Но главная препона в другом. «Flora» и «Laura» в произношении разнятся только начальным, по-английски очень нешумным «ф», в прочем же совершенно созвучны. «Laura» выдвигается из Флоры как подзорная труба, как Лара из Клары или Элла из Бэллы. Назвать слепок героини книги Лаурой значит оборвать рифмованную связь между этими именами (а есть еще и Кора, служанка Флоры).

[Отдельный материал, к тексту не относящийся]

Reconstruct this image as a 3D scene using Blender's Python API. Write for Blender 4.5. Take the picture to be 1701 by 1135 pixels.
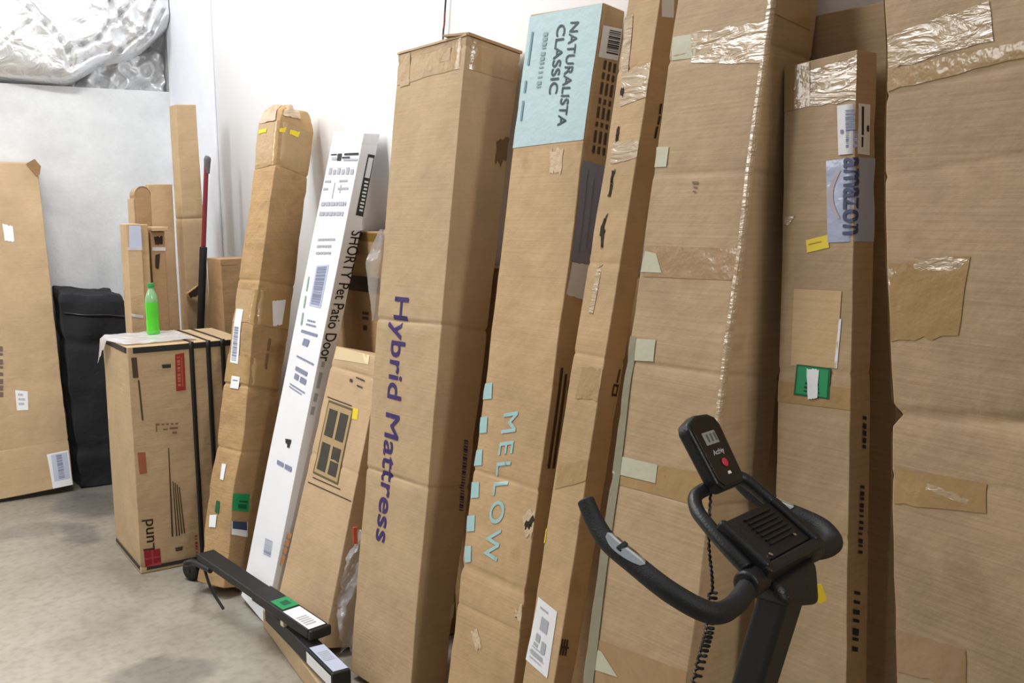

Во Флоре «все должно быть размыто, даже самое имя ее, которое как будто для того и выдумано, чтобы сказочно удачливый художник мог из него выделать другое» (карточка 45). К петрарковой Лауре, «в сияньи добродетелей ея», как и к пушкинской, которой «двух любить нельзя» одновременно, наша — сколько можно судить по карточкам на руках — кажется, не имеет непритянутого отношения.{173} Разве что Филипп Вайльд, если б знал Пушкина, мог бы сказать любовнику жены и автору романа о ней: «Твоя красавица не дура. / Я вижу всё и не сержусь. / Она прелестная Лаура, / Да я в Петрарки не гожусь».

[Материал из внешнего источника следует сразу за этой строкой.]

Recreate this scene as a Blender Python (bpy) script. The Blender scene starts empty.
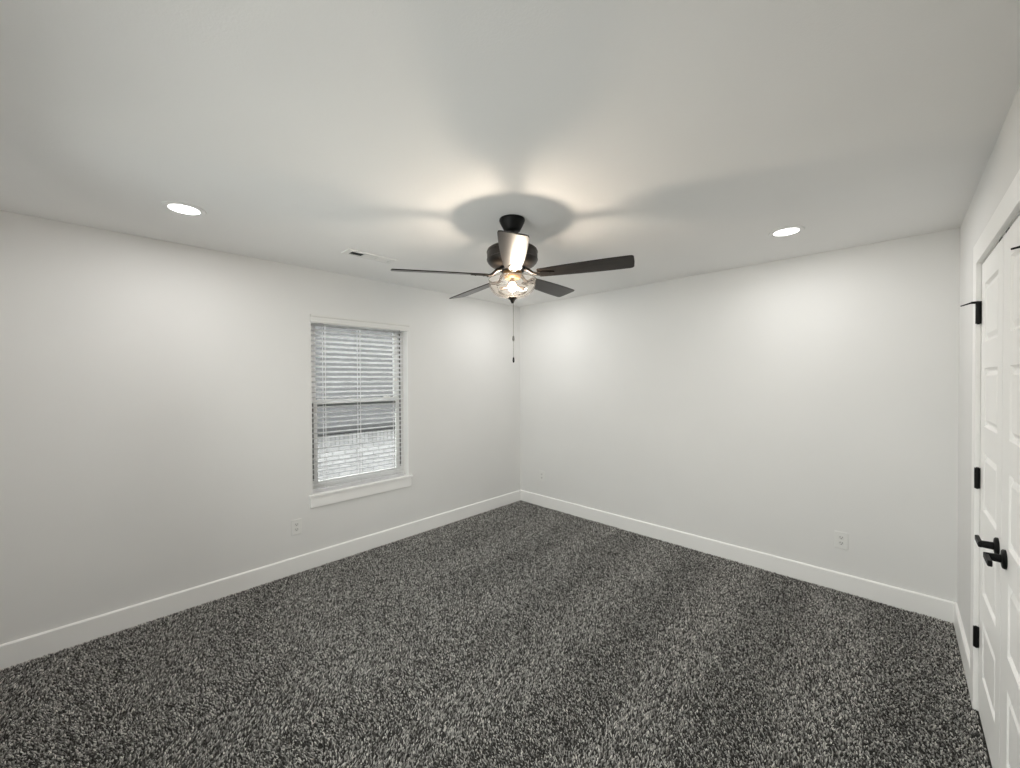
import bpy, bmesh, math, random
import numpy as np
from mathutils import Vector, Matrix

random.seed(7)
PI = math.pi
SC = bpy.context.scene
COL = SC.collection

# ------------------------------------------------------------------ camera, sky, exposure
H = 2.44            # ceiling height
W = 3.672           # room width  (x: 0 = window wall, W = closet wall)
D = -4.22           # room depth  (y: 0 = far wall, D = wall behind the viewer)

cam_data = bpy.data.cameras.new('camera')
cam = bpy.data.objects.new('camera', cam_data)
COL.objects.link(cam)
cam_data.sensor_fit = 'HORIZONTAL'
cam_data.sensor_width = 36.0
cam_data.lens = 396.59 / 1020.0 * 36.0
cam_data.clip_start = 0.02
yaw, pitch, roll = 0.77373, -0.0113, -0.00544
_r0 = Vector((math.cos(yaw), math.sin(yaw), 0))
_f = Vector((-math.cos(pitch) * math.sin(yaw), math.cos(pitch) * math.cos(yaw), math.sin(pitch)))
_u0 = _r0.cross(_f)
_r = _r0 * math.cos(roll) + _u0 * math.sin(roll)
_u = -_r0 * math.sin(roll) + _u0 * math.cos(roll)
cam.matrix_world = Matrix(((_r.x, _u.x, -_f.x, 3.4027), (_r.y, _u.y, -_f.y, -3.6640),
                           (_r.z, _u.z, -_f.z, 1.5281), (0, 0, 0, 1)))
SC.camera = cam

world = bpy.data.worlds.new('overcast_sky')
SC.world = world
world.use_nodes = True
_bg = world.node_tree.nodes['Background']
_bg.inputs['Color'].default_value = (1.0, 0.98, 0.965, 1)
_bg.inputs['Strength'].default_value = 6.3

DOWNLIGHT_WATTS = 6.3
BULB_STRENGTH = 680.0

vs = SC.view_settings
vs.view_transform = 'Standard'
vs.look = 'None'
vs.gamma = 1.0
vs.exposure = 0.0
vs.use_curve_mapping = False
SC.display_settings.display_device = 'sRGB'
SC.cycles.max_bounces = 14
SC.cycles.diffuse_bounces = 8
SC.cycles.glossy_bounces = 6
SC.cycles.transparent_max_bounces = 24
SC.cycles.sample_clamp_indirect = 6.0

# ------------------------------------------------------------------ materials
def nodes_of(name):
    m = bpy.data.materials.new(name)
    m.use_nodes = True
    nt = m.node_tree
    return m, nt, nt.nodes['Principled BSDF']

def plain(name, col, rough=0.5, metal=0.0, spec=0.5, coat=0.0):
    m, nt, b = nodes_of(name)
    b.inputs['Base Color'].default_value = (*col, 1)
    b.inputs['Roughness'].default_value = rough
    b.inputs['Metallic'].default_value = metal
    b.inputs['Specular IOR Level'].default_value = spec
    b.inputs['Coat Weight'].default_value = coat
    return m

def bumped(name, col, rough, scale, strength, dist=0.002, var=0.03, spec=0.3):
    """painted surface: faint tone variation and fine orange-peel bump"""
    m, nt, b = nodes_of(name)
    tc = nt.nodes.new('ShaderNodeTexCoord')
    n = nt.nodes.new('ShaderNodeTexNoise'); n.inputs['Scale'].default_value = scale; n.inputs['Detail'].default_value = 4
    n2 = nt.nodes.new('ShaderNodeTexNoise'); n2.inputs['Scale'].default_value = 1.7
    cr = nt.nodes.new('ShaderNodeMix'); cr.data_type = 'RGBA'
    cr.inputs['A'].default_value = (*[c * (1 - var) for c in col], 1)
    cr.inputs['B'].default_value = (*[min(1, c * (1 + var)) for c in col], 1)
    bp = nt.nodes.new('ShaderNodeBump'); bp.inputs['Strength'].default_value = strength; bp.inputs['Distance'].default_value = dist
    L = nt.links.new
    L(tc.outputs['Object'], n.inputs['Vector']); L(tc.outputs['Object'], n2.inputs['Vector'])
    L(n2.outputs['Fac'], cr.inputs['Factor']); L(cr.outputs['Result'], b.inputs['Base Color'])
    L(n.outputs['Fac'], bp.inputs['Height']); L(bp.outputs['Normal'], b.inputs['Normal'])
    b.inputs['Roughness'].default_value = rough
    b.inputs['Specular IOR Level'].default_value = spec
    return m

def glow(name, col, strength):
    m, nt, b = nodes_of(name)
    b.inputs['Base Color'].default_value = (0.8, 0.8, 0.8, 1)
    b.inputs['Emission Color'].default_value = (*col, 1)
    b.inputs['Emission Strength'].default_value = strength
    return m

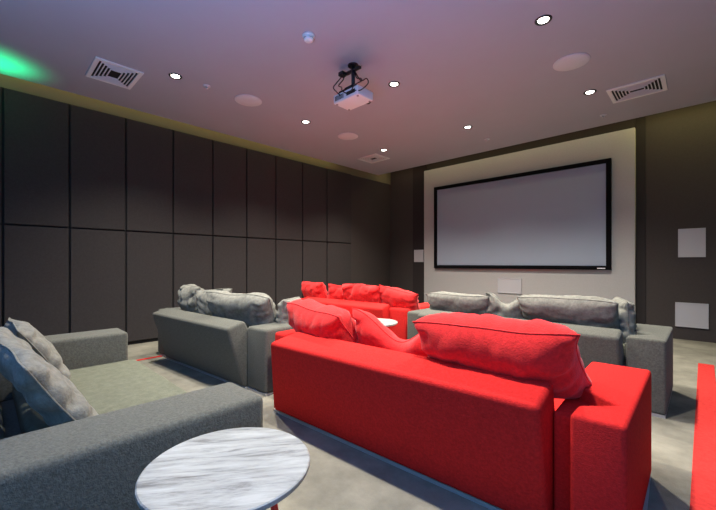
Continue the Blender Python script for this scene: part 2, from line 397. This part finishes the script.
sofa((-3.54, -.11), 0, 1.83, 'grey sofa at the lower left with a pale seat between two armrests', M_grey, M_seat, depth=1.0, lean=.20, hb=.62, ay=.0, aw=.31, ah=.615, notch=False, arms=(1, -1), seats=1)

# ------------------------------------------------------------------ pillows
def pillow(loc, rot, w, h, t, label, m, group, seed=0, sag=0, bend=0, wr=.022, ears=.015, skew=0, sq=.35):
    N, K = 40, 28
    def P(u, v, s):
        # rounded rectangle outline with pulled corners and bowed sides
        x = w / 2 * u * (1 - .02 * (1 - v * v)); y = h / 2 * v * (1 - .05 * (1 - u * u)) * (1 - .10 * abs(u) ** 5)
        cr = (abs(u) * abs(v)) ** 6; x += math.copysign(ears * cr * .5, u); y += math.copysign(ears * cr * .5, v)
        f = max(0, (1 - abs(u) ** 6)) ** .5 * max(0, (1 - abs(v) ** 3.4)) ** .5
        z = s * t / 2 * f
        y -= sag * math.exp(-(u / .55) ** 2) * (.5 + .5 * v) if sag else 0
        z += bend * (u * u - .4); x += skew * v
        q = Vector((x * 5 + seed * 3.7, y * 5, s * .7 + seed)); edge = min(1, f * 2)
        z += s * wr * (noise.noise(q) + .55 * noise.noise(q * 2.3) - .5 * max(0, .12 - abs(noise.noise(q * 1.4 + Vector((9, 3, 1))))) / .12) * edge
        # gathers running in from the two ends
        g = max(0, abs(u) - .55) / .45
        z += s * .012 * g * math.sin(v * 13 + seed + 2 * noise.noise(Vector((v * 3, seed, u)))) * edge * 1.2
        d = noise.noise_vector(Vector((x * 3.1, y * 3.1, seed * 1.9))) * .018
        return Vector((x, y, z)) + d
    bm = bmesh.new(); g = {}
    for s in (1, -1):
        for i in range(N + 1):
            for j in range(K + 1):
                b_ = i in (0, N) or j in (0, K)
                if b_ and s < 0: g[(s, i, j)] = g[(1, i, j)]; continue
                u = math.sin((i / N - .5) * math.pi) * .55 + (2 * i / N - 1) * .45; v = math.sin((j / K - .5) * math.pi) * .55 + (2 * j / K - 1) * .45
                g[(s, i, j)] = bm.verts.new(P(u, v, s))
        for i in range(N):
            for j in range(K):
                q = [g[(s, i, j)], g[(s, i + 1, j)], g[(s, i + 1, j + 1)], g[(s, i, j + 1)]]
                bm.faces.new(q if s > 0 else q[::-1])
    ring = [g[(1, i, 0)].co.copy() for i in range(N)] + [g[(1, N, j)].co.copy() for j in range(K)] + [g[(1, N - i, K)].co.copy() for i in range(N)] + [g[(1, 0, K - j)].co.copy() for j in range(K)]
    o = link('pillow', bm, m); o.location = loc; o.rotation_euler = Euler([R(a) for a in rot], 'XYZ')
    tag(o, label, 'pillow', group)
    bm = bmesh.new(); tube(bm, ring, .0045, 6, closed=True); link('piping', bm, m, o)
    return o
# rot: x = 90 stands upright facing the viewer, larger leans the top away
GR, GL, GG, GN, GF = 'red pillows on the large red sofa', 'grey pillows on the left grey sofa', 'grey pillows before the screen', 'grey pillows on the near sofa', 'red pillows on the far red sofa'
# large red sofa
pillow((-.805, 1.925, .715), (136, -2, 2), .81, .46, .31, 'long plump red pillow at the right end of the large red sofa', M_redp, GR, 1, wr=.022, ears=.04)
pillow((-2.22, 1.92, .67), (130, 3, -4), .68, .47, .29, 'plump red pillow at the left end of the large red sofa', M_redp, GR, 2, wr=.035)
pillow((-1.52, 2.04, .64), (108, 0, 5), .80, .50, .20, 'slumped red pillow with a sagging middle between two plump ones', M_redp, GR, 3, sag=.23, wr=.03)
# left grey sofa
pillow((-3.56, 1.93, .68), (118, 2, 18), .84, .46, .26, 'long grey pillow on the left grey sofa, the one nearest the red sofa', M_greyp, GL, 4, wr=.025)
pillow((-4.20, 1.92, .69), (100, 0, 50), .40, .42, .20, 'crumpled grey pillow behind the long one on the left grey sofa', M_greyp, GL, 5, wr=.05)
pillow((-4.66, 1.86, .71), (104, 0, 12), .36, .42, .26, 'scrunched grey pillow at the wall end of the left grey sofa', M_greyp, GL, 6, wr=.07)
pillow((-3.13, 2.22, .66), (78, 0, -60), .36, .36, .16, 'light grey pillow on the right armrest of the left grey sofa', M_greyp, GL, 7, wr=.03)
# far red sofa
pillow((-4.74, 3.90, .69), (112, 0, 3), .48, .42, .24, 'red pillow at the left end of the far red sofa', M_redp, GF, 8, wr=.035)
pillow((-4.28, 3.96, .66), (100, 12, 40), .30, .40, .18, 'small crumpled red pillow second from the left on the far sofa', M_redp, GF, 9, wr=.05)
pillow((-3.66, 3.93, .68), (108, 0, 3), .72, .44, .22, 'long wrinkled red pillow in the middle of the far red sofa', M_redp, GF, 10, wr=.045)
pillow((-3.04, 4.00, .67), (115, 8, 0), .62, .36, .22, 'red pillow leaning over the right armrest of the far sofa', M_redp, GF, 11, wr=.03, ears=.06)
# grey sofa before the screen
pillow((-2.10, 3.95, .665), (130, 0, 0), .80, .44, .22, 'long grey pillow at the left end of the sofa before the screen', M_greyp, GG, 12, wr=.02)
pillow((-1.54, 3.96, .68), (104, 0, 8), .44, .42, .18, 'crumpled sagging grey pillow between two long ones before the screen', M_greyp, GG, 13, sag=.12, wr=.045)
pillow((-.96, 3.95, .69), (130, 0, 0), .84, .46, .24, 'longest grey pillow at the right end of the sofa before the screen', M_greyp, GG, 14, wr=.02)
pillow((-.56, 4.20, .66), (92, 0, -70), .46, .40, .16, 'dark looking grey pillow tucked against the right armrest before the screen', M_greyp, GG, 15, wr=.03)
# near grey sofa
pillow((-2.22, .19, .645), (58, -3, 186), .94, .50, .13, 'big grey pillow closest to the camera on the lower left sofa', M_greyp, GN, 16, wr=.02, ears=.05)
pillow((-3.09, .25, .635), (58, 0, 181), .74, .48, .13, 'grey pillow on the lower left sofa beside its far armrest', M_greyp, GN, 17, wr=.02, ears=.02)

# ------------------------------------------------------------------ side tables
def table(x, y, r, h, label, rz):
    e = empty('side_table', (x, y, 0), R(rz), label, 'side table')
    bm = bmesh.new(); lathe(bm, [(r - .012, h - .022), (r - .003, h - .018), (r, h - .010), (r - .001, h - .003), (r - .005, h)], 96); o = link('tabletop', bm, M_marble, e); autosmooth(o, 30)
    bm = bmesh.new(); lathe(bm, [(.10, h - .03), (.10, h - .022)], 32); link('mounting_plate', bm, M_redmetal, e)
    for k in range(3):
        a = math.tau * k / 3; c, s = math.cos(a), math.sin(a)
        bm = bmesh.new(); tube(bm, [(c * .09, s * .09, h - .024), (c * .14, s * .14, h * .74), (c * .17, s * .17, h * .35), (c * .20, s * .20, .012)], [.014, .012, .012, .014], 12)
        link('leg', bm, M_redmetal, e)
    return e
table(-1.10, .55, .258, .558, 'round white marble side table with red metal legs in the foreground', 53)
table(-2.64, 3.03, .25, .55, 'round white side table far back, between the two red sofas', 20)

Эти и подобные соображения решили было для меня дело, но, обдумывая издалека варианты русского названия, я все-таки спросил сына Набокова, как произносилось имя Laura в семье (где говорили между собой по-русски), когда упоминалась новая книга; сколько он мог вспомнить, если и произносилось, то на английский лад, т. е. «Лора», и книга стала у меня все прочнее именоваться, с обоюдного согласия, «Лора и ее оригинал».{174}
И все-таки когда перевод уже был вчерне кончен, меня стали одолевать сомнения. Даже в отрывках нельзя не видеть сквозной цветочной темы, от стрелиций в начале до куманики в конце. В записанных сценах она служит как бы подкрашенным фоном или ненавязчивым подсветом, но кто знает, куда бы она завела и как бы раскрылась, если бы были написаны остальные два или три акта. Девичья фамилья Флоры значит «липа».

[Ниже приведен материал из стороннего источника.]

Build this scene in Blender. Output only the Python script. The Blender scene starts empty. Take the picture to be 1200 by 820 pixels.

Этот флоральный узор — анфемион, как Набоков когда-то хотел назвать книгу своих воспоминаний, — неуклонно приводит к прототипу всех Флор, цветочной римской богине, и к ее несравненному изображению у Боттичелли («Примавера»), где она усыпана цветами и обвешена венками и анфемионами, и чертами и выраженьем лица поразительно сходится с описанием (на карточке 43) Флоры Вайльд, полевого безуханного цветка позднего Набокова. Глаза, может быть, и не близко посажены, и если и были написаны синими, за пять столетий посерели, но налицо и безповоротная, несколько ожесточенная чувственность чуть открытого рта, и магнетическое силовое поле невозмутимой, но опасной привлекательности, и, главное, странный «модернизм» всего облика и выражения.{175} Набоков, проведший весной 1966 года две недели во флорентийских галереях в поисках бабочек на картинах старых мастеров для своей задуманной на эту тему книги, без сомнения, долго стоял перед «Примаверой», судя по тому хотя бы, как он описывает ее в своем последнем романе, за три года перед «Лаурой»: «Я хочу, чтобы Вы порадовались своему сходству с пятой девушкой слева — увенчанной цветами блондинкой с прямым носом и серьезными серыми глазами, на Боттичеллиевой Примавере, аллегории весны, любовь моя, аллегория моя».{176} Анна Благово, «пылкая глупышка и девица», к которой относятся эти слова из письма Вадим Вадимыча N., — противоположна Флоре Вайльд во всем — кроме этого странного сближения.